A Japanese corporate pension fund plans to move roughly 1% of its assets into cryptocurrency starting in fiscal 2026, according to a June 21, 2026 report from WuBlockchain. The fund, identified as Japan's National Commercial Enterprise Pension Fund, manages about 21.3 billion yen (roughly $136 million) on behalf of around 1,200 small and medium-sized enterprises. The plan routes the allocation through a passive multi-crypto fund run by a major hedge fund, with the stated goal of diversifying currency risk.
At 1% of assets, the position works out to a little over $1.3 million in crypto exposure. That is a small absolute number. The signal it sends is larger than the dollar figure.
A defined commitment, not another "study"
Most pension headlines in this space stop at exploration. Japan's Government Pension Investment Fund, the world's largest, has spent the past year seeking information on crypto alongside forestry and gold as it reviews illiquid and alternative assets, but it has not committed retirement money to digital assets. This smaller corporate fund is doing the opposite: naming a target weighting, a start date, and a vehicle.
The distinction matters because a 1% line item in an investment policy statement has to clear internal risk committees, custody arrangements, and reporting standards that a press-release "we are studying crypto" never touches. Once a fiduciary writes crypto into its allocation model, the asset stops being a thought experiment and becomes a line that auditors and trustees review every quarter.

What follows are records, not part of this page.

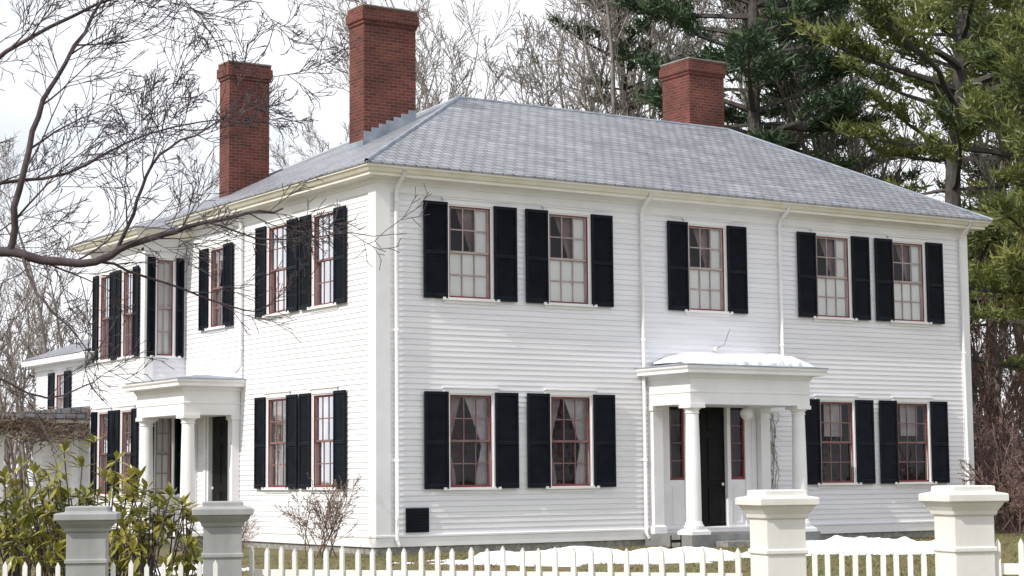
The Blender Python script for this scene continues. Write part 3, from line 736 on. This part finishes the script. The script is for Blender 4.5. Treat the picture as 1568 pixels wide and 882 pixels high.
for k in range(24000):
    x=rg.uniform(-9,17); yv=rg.uniform(-14,-.3)
    if noise.noise(Vector((x*.5,yv*.5,0)))<-.25: continue
    h=rg.uniform(.02,.06); a=rg.uniform(0,3.14); w=.012
    gt.add([(x-w*math.cos(a),yv-w*math.sin(a),-.02),(x+w*math.cos(a),yv+w*math.sin(a),-.02),(x+rg.gauss(0,.03),yv+rg.gauss(0,.03),h-.02)],[(0,1,2)],M_grass)
gt.obj('grass_tufts',None,False,False)

# ------------------------------------------------------------ light
S=Vector((-.72,-.09,.66)).normalized()
sl=bpy.data.lights.new('sun','SUN'); sl.energy=3.8; sl.angle=math.radians(.53); sl.color=(1,.95,.87)
so=bpy.data.objects.new('sun',sl); so.rotation_euler=(-S).to_track_quat('-Z','Y').to_euler(); scene.collection.objects.link(so)
w=bpy.data.worlds.new('World'); scene.world=w; w.use_nodes=True; nt=w.node_tree; L=nt.links
bg=nt.nodes['Background']; bg.inputs[1].default_value=.12
sk=N(nt,'ShaderNodeTexSky'); sk.sky_type='NISHITA'; sk.sun_disc=False; sk.sun_elevation=math.asin(S.z); sk.sun_rotation=math.atan2(S.x,S.y); sk.dust_density=2.
tc=N(nt,'ShaderNodeTexCoord'); mp=N(nt,'ShaderNodeMapping'); mp.inputs['Scale'].default_value=(1,1,2.5); L.new(tc.outputs['Generated'],mp.inputs[0])
nz=N(nt,'ShaderNodeTexNoise'); nz.inputs['Scale'].default_value=3.2; nz.inputs['Detail'].default_value=7; L.new(mp.outputs[0],nz.inputs['Vector'])
r=ramp(nt,[(.36,(.68,.68,.68)),(.52,(1,1,1))]); L.new(nz.outputs['Fac'],r.inputs[0])
mx=N(nt,'ShaderNodeMixRGB'); L.new(r.outputs[0],mx.inputs[0]); L.new(sk.outputs[0],mx.inputs[1]); mx.inputs[2].default_value=(9.3,9.5,10.0,1)
L.new(mx.outputs[0],bg.inputs[0])
# ------------------------------------------------------------ camera
cam=bpy.data.cameras.new('camera'); cam.sensor_width=36; cam.lens=66.97; cam.clip_end=2000; cam.clip_start=.1
co=bpy.data.objects.new('camera',cam); scene.collection.objects.link(co); scene.camera=co
right=Vector((.8366,-.5478,-.0087)); down=Vector((.0470,.0876,-.9951)); fwd=Vector((.5458,.8320,.0990))
R=Matrix((right,-down,-fwd)).transposed().to_4x4(); R.translation=Vector((-18.438,-33.029,1.467)); co.matrix_world=R
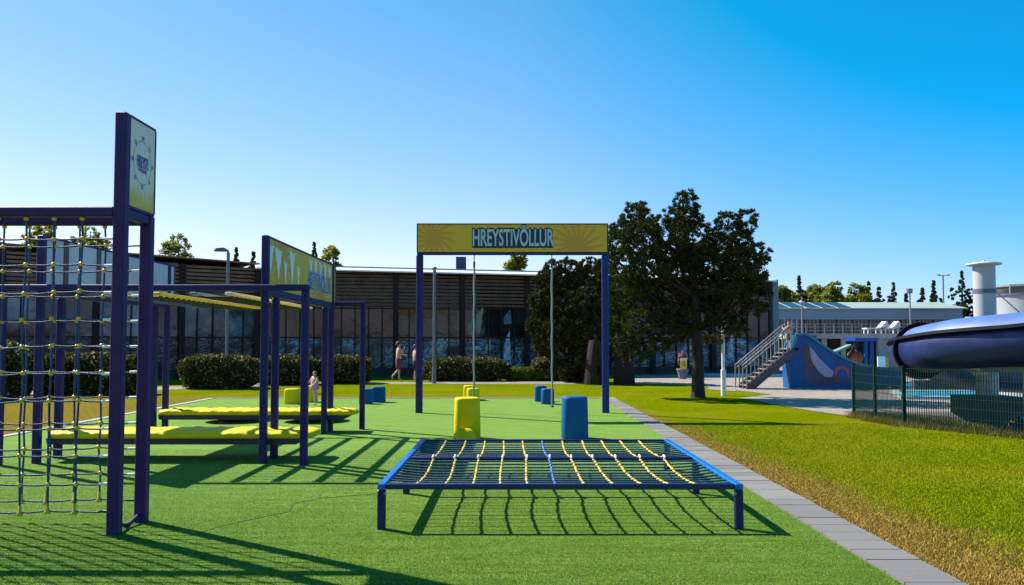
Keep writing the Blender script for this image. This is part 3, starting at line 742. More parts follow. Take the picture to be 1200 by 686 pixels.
BLOND = mat('fair_hair', (.16, .09, .05), .7)
person((x, y, .016), .96, R(140), 'toddler in a pale pink dress between the yellow and blue blocks', toddler,
       [('dress', ['chest', 'waist', 'pelvis', (0, 0, .42), 'shL', 'shR'], [(0, 1), (1, 2), (2, 3), (0, 4), (0, 5)], [.105, .105, .14, .175, .055, .055], PINKC)], BLOND, hairshape=1.6)

# ------------------------------------------------------------------ vegetation
PINE = leaf_mat('pine_needles', (.020, .032, .006), (.066, .080, .016), (.13, .11, .03), 2.0, .12)
PINE2 = leaf_mat('pine_needles_bushy', (.022, .030, .006), (.080, .080, .018), (.15, .12, .04), 2.0, .12)
HEDGE = leaf_mat('hedge_leaves', (.026, .034, .005), (.10, .10, .022), (.38, .31, .13), 3.0, .3)
BROAD = leaf_mat('broad_leaves', (.12, .15, .016), (.27, .28, .045), (.34, .30, .09), .4, .6)
FIR = leaf_mat('fir_needles', (.030, .050, .016), (.085, .11, .030), None, 1, .4)
GRN = leaf_mat('shrub_leaves', (.06, .10, .008), (.18, .22, .02), None, 4, .3)
def rand_dirs(rg, n):
    v = rg.normal(size=(n, 3)); return v / np.linalg.norm(v, axis=1)[:, None]
def tufts(rg, centers, outward, per, rad, ln, wd):
    """needle tufts: blades radiating from clump centres"""
    n = len(centers); c = np.repeat(centers, per, 0); o = np.repeat(outward, per, 0)
    d = rand_dirs(rg, n * per) + o * .85 + np.array([0, 0, .25]); d /= np.linalg.norm(d, axis=1)[:, None]
    s = np.cross(d, rand_dirs(rg, n * per)); s /= np.linalg.norm(s, axis=1)[:, None] + 1e-6
    k = rg.uniform(.35, 1.0, (n * per, 1)); cc = c + d * rad * k
    L = ln * rg.uniform(.6, 1.2, (n * per, 1))
    return cc, d * L / 2, s * wd / 2
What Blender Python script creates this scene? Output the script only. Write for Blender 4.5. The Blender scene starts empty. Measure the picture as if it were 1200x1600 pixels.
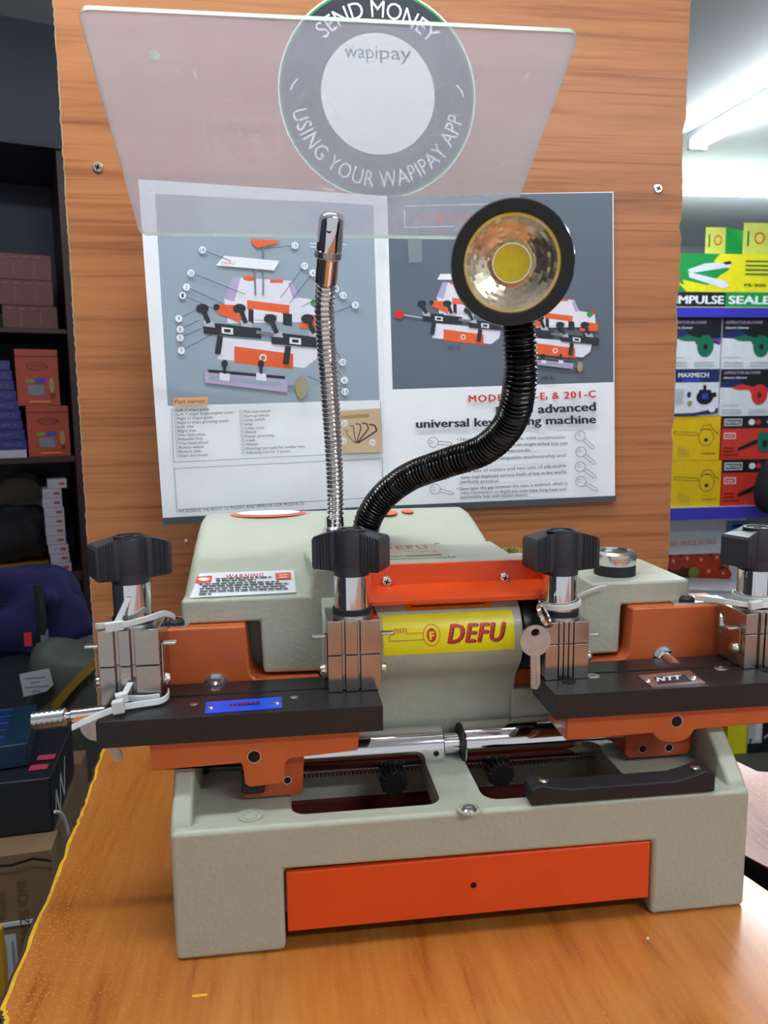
import bpy, bmesh, math, random
from mathutils import Vector, Matrix
random.seed(7)
scn = bpy.context.scene
PI = math.pi

# ------------------------------------------------------------------ camera
FPX, CX, CY = 1200.0, 600.0, 800.0            # focal length and centre for the 1200 x 1600 frame
YAW, PITCH, ROLL = math.radians(7.2), math.radians(7.7), math.radians(-0.65)
CAM = Vector((0.0814, -0.4759, 0.36))
FW = Vector((math.sin(YAW)*math.cos(PITCH), math.cos(YAW)*math.cos(PITCH), -math.sin(PITCH)))
_r = Vector((math.cos(YAW), -math.sin(YAW), 0)); _u = _r.cross(FW)
RT = _r*math.cos(ROLL)+_u*math.sin(ROLL); UP = -_r*math.sin(ROLL)+_u*math.cos(ROLL)
cd = bpy.data.cameras.new('camera'); cam = bpy.data.objects.new('camera', cd)
scn.collection.objects.link(cam); scn.camera = cam
cd.sensor_fit = 'VERTICAL'; cd.sensor_height = 36.0; cd.lens = 36.0*FPX/1600.0
cd.clip_start = 0.02; cd.clip_end = 50
cam.matrix_world = Matrix(((RT.x, UP.x, -FW.x, CAM.x), (RT.y, UP.y, -FW.y, CAM.y), (RT.z, UP.z, -FW.z, CAM.z), (0, 0, 0, 1)))
cd.dof.use_dof = True; cd.dof.focus_distance = 0.60; cd.dof.aperture_fstop = 17.0

# ------------------------------------------------------------------ world, exposure
w = bpy.data.worlds.new('world'); scn.world = w; w.use_nodes = True
w.node_tree.nodes['Background'].inputs[0].default_value = (0.93, 0.96, 1.0, 1)
w.node_tree.nodes['Background'].inputs[1].default_value = 0.32
vs = scn.view_settings; vs.view_transform = 'Standard'; vs.look = 'None'; vs.gamma = 1.0
vs.exposure = 0.88; vs.use_curve_mapping = False
TUBE = 26.0                                    # emission strength of the shop's tube lamps
CEIL = 1.28; FLOOR = -0.85

# ------------------------------------------------------------------ helpers
def S(r, g, b):
    f = lambda c: (c/255/12.92) if c/255 <= 0.04045 else ((c/255+0.055)/1.055)**2.4
    return (f(r), f(g), f(b))

def mat(name, col, rough=0.5, metal=0.0, var=0.06, vs_=30.0, bump=0.0, bs=300.0, coat=0.0, emit=0.0, spec=0.5, rvar=0.0, aniso=None):
    m = bpy.data.materials.new(name); m.use_nodes = True
    nt = m.node_tree; nd = nt.nodes; lk = nt.links; b = nd['Principled BSDF']
    b.inputs['Roughness'].default_value = rough; b.inputs['Metallic'].default_value = metal
    b.inputs['Coat Weight'].default_value = coat; b.inputs['Coat Roughness'].default_value = 0.08
    b.inputs['Specular IOR Level'].default_value = spec
    tc = nd.new('ShaderNodeTexCoord'); n = nd.new('ShaderNodeTexNoise'); n.inputs['Scale'].default_value = vs_
    n.inputs['Detail'].default_value = 4
    lk.new(tc.outputs['Object'], n.inputs['Vector'])
    r = nd.new('ShaderNodeValToRGB'); lk.new(n.outputs['Fac'], r.inputs['Fac'])
    a = [max(0, c*(1-var)) for c in col]; c2 = [min(1, c*(1+var)) for c in col]
    r.color_ramp.elements[0].color = (*a, 1); r.color_ramp.elements[1].color = (*c2, 1)
    r.color_ramp.elements[0].position = 0.3; r.color_ramp.elements[1].position = 0.7
    lk.new(r.outputs['Color'], b.inputs['Base Color'])
    if rvar:
        mr = nd.new('ShaderNodeMapRange'); mr.inputs[1].default_value = 0.3; mr.inputs[2].default_value = 0.7
        mr.inputs[3].default_value = rough-rvar; mr.inputs[4].default_value = rough+rvar
        lk.new(n.outputs['Fac'], mr.inputs[0]); lk.new(mr.outputs[0], b.inputs['Roughness'])
    if bump:
        n2 = nd.new('ShaderNodeTexNoise'); n2.inputs['Scale'].default_value = bs; n2.inputs['Detail'].default_value = 2
        if aniso:
            mp = nd.new('ShaderNodeMapping'); mp.inputs['Scale'].default_value = aniso
            lk.new(tc.outputs['Object'], mp.inputs['Vector']); lk.new(mp.outputs[0], n2.inputs['Vector'])
        else: lk.new(tc.outputs['Object'], n2.inputs['Vector'])
        bp = nd.new('ShaderNodeBump'); bp.inputs['Strength'].default_value = bump; bp.inputs['Distance'].default_value = 0.0008
        lk.new(n2.outputs['Fac'], bp.inputs['Height']); lk.new(bp.outputs[0], b.inputs['Normal'])
    if emit:
        b.inputs['Emission Color'].default_value = (*col, 1); b.inputs['Emission Strength'].default_value = emit
    return m

def wood(name, c_dark, c_mid, c_light, stretch, scale, rough=0.35, coat=0.25, rot=(0, 0, 0), specks=None, wear=None, lines=None, crough=0.12):
    """laminate wood: long grain streaks along one axis, soft bands and fine lines"""
    m = bpy.data.materials.new(name); m.use_nodes = True
    nt = m.node_tree; nd = nt.nodes; lk = nt.links; b = nd['Principled BSDF']
    tc = nd.new('ShaderNodeTexCoord'); mp = nd.new('ShaderNodeMapping'); mp.inputs['Scale'].default_value = stretch
    mp.inputs['Rotation'].default_value = rot
    lk.new(tc.outputs['Object'], mp.inputs['Vector'])
    n1 = nd.new('ShaderNodeTexNoise'); n1.inputs['Scale'].default_value = scale; n1.inputs['Detail'].default_value = 3; n1.inputs['Distortion'].default_value = 0.6
    n2 = nd.new('ShaderNodeTexNoise'); n2.inputs['Scale'].default_value = scale*4.5; n2.inputs['Detail'].default_value = 5; n2.inputs['Distortion'].default_value = 0.3
    for n in (n1, n2): lk.new(mp.outputs[0], n.inputs['Vector'])
    mx = nd.new('ShaderNodeMath'); mx.operation = 'MULTIPLY_ADD'; mx.inputs[1].default_value = 0.45
    mul = nd.new('ShaderNodeMath'); mul.operation = 'MULTIPLY'; mul.inputs[1].default_value = 0.55
    lk.new(n1.outputs['Fac'], mul.inputs[0]); lk.new(n2.outputs['Fac'], mx.inputs[0]); lk.new(mul.outputs[0], mx.inputs[2])
    r = nd.new('ShaderNodeValToRGB'); e = r.color_ramp.elements
    e[0].position = 0.36; e[0].color = (*c_dark, 1); e[1].position = 0.62; e[1].color = (*c_light, 1)
    k = e.new(0.46); k.color = (*c_mid, 1)
    lk.new(mx.outputs[0], r.inputs['Fac'])
    out = r.outputs['Color']
    if lines:                                  # thin dark pores along the grain
        mp2 = nd.new('ShaderNodeMapping'); mp2.inputs['Scale'].default_value = lines[0]; lk.new(tc.outputs['Object'], mp2.inputs['Vector'])
        n4 = nd.new('ShaderNodeTexNoise'); n4.inputs['Scale'].default_value = lines[1]; n4.inputs['Detail'].default_value = 3; n4.inputs['Distortion'].default_value = 0.4
        lk.new(mp2.outputs[0], n4.inputs['Vector'])
        r4 = nd.new('ShaderNodeValToRGB'); r4.color_ramp.elements[0].position = 0.54; r4.color_ramp.elements[1].position = 0.68
        r4.color_ramp.elements[0].color = (1, 1, 1, 1); r4.color_ramp.elements[1].color = (*lines[2], 1); lk.new(n4.outputs['Fac'], r4.inputs['Fac'])
        m4 = nd.new('ShaderNodeMix'); m4.data_type = 'RGBA'; m4.blend_type = 'MULTIPLY'; m4.inputs[0].default_value = 1.0
        lk.new(out, m4.inputs[6]); lk.new(r4.outputs['Color'], m4.inputs[7]); out = m4.outputs[2]
    if specks:
        sc, col, lo = specks
        n3 = nd.new('ShaderNodeTexNoise'); n3.inputs['Scale'].default_value = sc; n3.inputs['Detail'].default_value = 3
        lk.new(tc.outputs['Object'], n3.inputs['Vector'])
        r3 = nd.new('ShaderNodeValToRGB'); r3.color_ramp.elements[0].position = lo; r3.color_ramp.elements[1].position = lo+0.05
        lk.new(n3.outputs['Fac'], r3.inputs['Fac'])
        fac = r3.outputs['Color']
        if wear:                               # more wear towards the edge x = wear[0]
            sx = nd.new('ShaderNodeSeparateXYZ'); lk.new(tc.outputs['Object'], sx.inputs[0])
            mr = nd.new('ShaderNodeMapRange'); mr.inputs[1].default_value = wear[0]; mr.inputs[2].default_value = wear[1]
            mr.inputs[3].default_value = wear[2]; mr.inputs[4].default_value = 0.0
            lk.new(sx.outputs['X'], mr.inputs[0])
            ad = nd.new('ShaderNodeMath'); lk.new(n3.outputs['Fac'], ad.inputs[0]); lk.new(mr.outputs[0], ad.inputs[1]); lk.new(ad.outputs[0], r3.inputs['Fac'])
        mm = nd.new('ShaderNodeMix'); mm.data_type = 'RGBA'
        lk.new(fac, mm.inputs[0]); lk.new(out, mm.inputs[6]); mm.inputs[7].default_value = (*col, 1)
        out = mm.outputs[2]
    lk.new(out, b.inputs['Base Color'])
    b.inputs['Roughness'].default_value = rough; b.inputs['Coat Weight'].default_value = coat; b.inputs['Coat Roughness'].default_value = crough
    bp = nd.new('ShaderNodeBump'); bp.inputs['Strength'].default_value = 0.08; bp.inputs['Distance'].default_value = 0.0005
    lk.new(n2.outputs['Fac'], bp.inputs['Height']); lk.new(bp.outputs[0], b.inputs['Normal'])
    return m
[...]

Currency risk, not a price bet
The reasoning here is the part worth slowing down on. The fund did not frame the move as chasing returns. It framed it as diversifying currency risk.
That language reflects where the yen has sat. A weak domestic currency erodes the real value of a pension pool that pays out in yen but increasingly buys imported goods, energy, and services priced in dollars. Allocators in that position look for assets that do not move in lockstep with the yen or with Japanese government bonds. Bitcoin and a basket of large-cap tokens, whatever else they are, are not yen-denominated.
It is the same logic that pushes individuals toward dollar-pegged stablecoins and crypto holdings when their home currency slips. A pension fund reaching the same conclusion, on behalf of factory workers and shop owners, is the institutional version of a decision retail savers in soft-currency economies have been making for years.
Japan changed the rules first
This allocation does not happen in a vacuum. Japan spent the run-up to 2026 rebuilding the legal scaffolding around digital assets. Crypto assets are being brought under the Financial Instruments and Exchange Act, the same framework that governs securities, which gives institutional investors clearer custody, disclosure, and tax treatment to work with. A reclassification like that is precisely what a conservative pension trustee needs before signing off on any allocation.
Put plainly: the regulatory plumbing arrived first, and a fund acted on it within months. That sequencing, rules then capital, is the opposite of crypto's usual pattern, and it is part of why a fund covering Japan's small-business sector felt comfortable going first among its peers.
A passive wrapper keeps it boring on purpose
The structure of the allocation is as telling as the size. The fund is not buying and managing tokens directly. It is buying into a passive multi-crypto fund managed by an outside hedge fund, which means no active trading desk, no in-house key management, and no attempt to time the market.
That choice keeps the operational risk low. The fund gets diversified exposure across major assets without taking on the custody and security burden of holding coins itself. For a pool managing other people's retirement money, outsourcing the hard parts of crypto operations to a specialist vehicle is the cautious path, and it lowers the bar for the next fund considering the same move.
The broader read is straightforward. As regulated wrappers make crypto easier to hold without touching a private key, the asset keeps drifting from speculative trade toward a normal portfolio component, the same drift that has slowly made crypto-linked spending and holding products feel ordinary rather than fringe.
Overview
A Japanese corporate pension fund covering about 1,200 small and medium-sized enterprises plans to allocate roughly 1% of its 21.3 billion yen ($136 million) to a passive multi-crypto fund from fiscal 2026, framing the move as currency-risk diversification rather than a directional bet. The dollar amount is small, just over $1.3 million, but the commitment is concrete: a target weighting, a start date, and an outsourced vehicle, made possible by Japan reclassifying crypto under its securities law. It marks one of the clearer cases of a Japanese pension fiduciary treating crypto as a standing allocation rather than a topic to keep studying.